Acredito que a União Europeia está bem encaminhada com o MiCA: a reacção positiva (apesar de algumas dúvidas) das entidades e dos grandes investidores em crypto-assets para com o regulamento indica que aguardam a segurança e previsibilidade que o MiCA trará a esta indústria (que já foi chamada de “Far West das Criptomoedas). Do que vi (o regulamento é extenso e a tradução é de má qualidade: mas dizem-me que isso está a ser trabalhado), não há dúvidas de que a força do bloco europeu (28 países) e o facto de ser aqui que se transaccionam 25% de todas as cripto do mundo fará a diferença e servirá para que a UE sirva de exemplo a outros (os EUA, em particular, precisam de reformar a sua débil e confusa regulação em crypto-assets). Nestas reuniões, confirmei que o MiCA entrará em vigor em 2024 e que, como o processo começou no Conselho Europeu, não terá que ser aprovado nos parlamentos europeus.

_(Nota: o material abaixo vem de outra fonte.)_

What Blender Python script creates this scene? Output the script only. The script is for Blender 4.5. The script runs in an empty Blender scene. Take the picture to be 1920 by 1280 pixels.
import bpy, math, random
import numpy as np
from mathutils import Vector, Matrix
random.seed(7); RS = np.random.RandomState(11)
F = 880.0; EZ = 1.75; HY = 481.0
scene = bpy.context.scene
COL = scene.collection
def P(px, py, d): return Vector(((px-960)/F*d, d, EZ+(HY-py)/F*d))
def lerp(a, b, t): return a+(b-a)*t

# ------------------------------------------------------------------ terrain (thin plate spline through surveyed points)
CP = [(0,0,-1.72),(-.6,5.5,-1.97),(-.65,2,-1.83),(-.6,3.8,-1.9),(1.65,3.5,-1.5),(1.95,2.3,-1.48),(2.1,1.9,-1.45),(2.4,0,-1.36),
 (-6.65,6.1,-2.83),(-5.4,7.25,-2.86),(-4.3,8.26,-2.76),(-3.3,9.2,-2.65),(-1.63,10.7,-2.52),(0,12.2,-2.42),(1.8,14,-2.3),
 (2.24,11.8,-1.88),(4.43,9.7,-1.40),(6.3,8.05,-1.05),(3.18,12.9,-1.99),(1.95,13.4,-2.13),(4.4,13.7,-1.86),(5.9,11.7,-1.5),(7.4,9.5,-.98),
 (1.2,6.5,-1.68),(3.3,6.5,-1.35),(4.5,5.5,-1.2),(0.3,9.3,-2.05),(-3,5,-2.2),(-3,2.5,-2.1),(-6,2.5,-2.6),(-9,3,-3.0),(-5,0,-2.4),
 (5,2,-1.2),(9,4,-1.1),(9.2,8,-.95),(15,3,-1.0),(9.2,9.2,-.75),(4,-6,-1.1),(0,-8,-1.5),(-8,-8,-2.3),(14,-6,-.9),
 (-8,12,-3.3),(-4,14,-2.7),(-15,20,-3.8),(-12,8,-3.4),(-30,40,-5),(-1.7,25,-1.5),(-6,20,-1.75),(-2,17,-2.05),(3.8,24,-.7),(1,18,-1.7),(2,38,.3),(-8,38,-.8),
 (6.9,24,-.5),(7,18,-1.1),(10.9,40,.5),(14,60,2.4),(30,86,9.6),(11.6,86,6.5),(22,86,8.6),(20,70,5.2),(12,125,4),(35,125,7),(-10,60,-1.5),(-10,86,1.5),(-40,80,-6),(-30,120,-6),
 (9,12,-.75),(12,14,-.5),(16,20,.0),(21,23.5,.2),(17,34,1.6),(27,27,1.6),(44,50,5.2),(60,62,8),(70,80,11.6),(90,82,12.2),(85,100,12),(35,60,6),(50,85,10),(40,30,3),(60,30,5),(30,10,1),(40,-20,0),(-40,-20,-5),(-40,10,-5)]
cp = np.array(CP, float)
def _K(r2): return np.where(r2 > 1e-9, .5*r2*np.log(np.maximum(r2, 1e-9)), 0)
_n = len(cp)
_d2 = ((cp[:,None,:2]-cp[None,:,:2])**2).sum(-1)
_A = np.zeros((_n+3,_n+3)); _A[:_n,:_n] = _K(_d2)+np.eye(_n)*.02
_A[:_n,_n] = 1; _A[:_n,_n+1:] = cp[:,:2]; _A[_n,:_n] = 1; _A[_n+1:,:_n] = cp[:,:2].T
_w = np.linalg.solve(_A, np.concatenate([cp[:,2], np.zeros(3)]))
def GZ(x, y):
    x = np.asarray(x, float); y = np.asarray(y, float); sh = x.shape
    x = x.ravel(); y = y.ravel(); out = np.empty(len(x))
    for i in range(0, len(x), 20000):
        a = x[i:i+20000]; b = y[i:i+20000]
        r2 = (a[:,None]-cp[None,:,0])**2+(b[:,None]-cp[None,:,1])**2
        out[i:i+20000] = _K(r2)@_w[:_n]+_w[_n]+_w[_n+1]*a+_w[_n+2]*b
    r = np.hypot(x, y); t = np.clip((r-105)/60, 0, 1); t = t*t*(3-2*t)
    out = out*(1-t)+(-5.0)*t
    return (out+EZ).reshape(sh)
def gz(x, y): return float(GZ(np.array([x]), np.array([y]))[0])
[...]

Não consegui saber quem foi foi dos 28 países quem votou contra o MiCA mas suspeito que foi a Hungria.

Depois destas reuniões enviei ao Ministro da Transição Digital do Governo português propostas que permitiram desenvolver os artigos previstos no regulamento europeu MiCA:

  • Proibir em Portugal o pagamento de resgates: isso seria talvez decisivo como forma de afastar do nosso território estes bandos de criminosos.
  • Exigir que as entidades que operam em Portugal (e já temos uma cryptoexchange em Portugal, o Bison Bank) tenham programas de bug hunting e um rigoroso (e auditado do exterior) padrão de cibersegurança.
  • A mineração de criptomoedas é um seríssimo problema ambiental e de consumo de energia: Todas as organizações que se dedicarem a esta actividade em Portugal devem compensar as suas externalidades através de uma taxa de carbono especialmente reforçada.
  • Todas estas entidades que operem em Portugal devem ter seguros contra perdas por ransomware: não somente porque estes seguros obrigam ao cumprimento de um exigente conjunto de requisitos de cibersegurança mas porque formam uma rede de protecção contra ataques bem sucedidos a estas organizações e aos crypto-assets de clientes que conservam sob o seu controlo.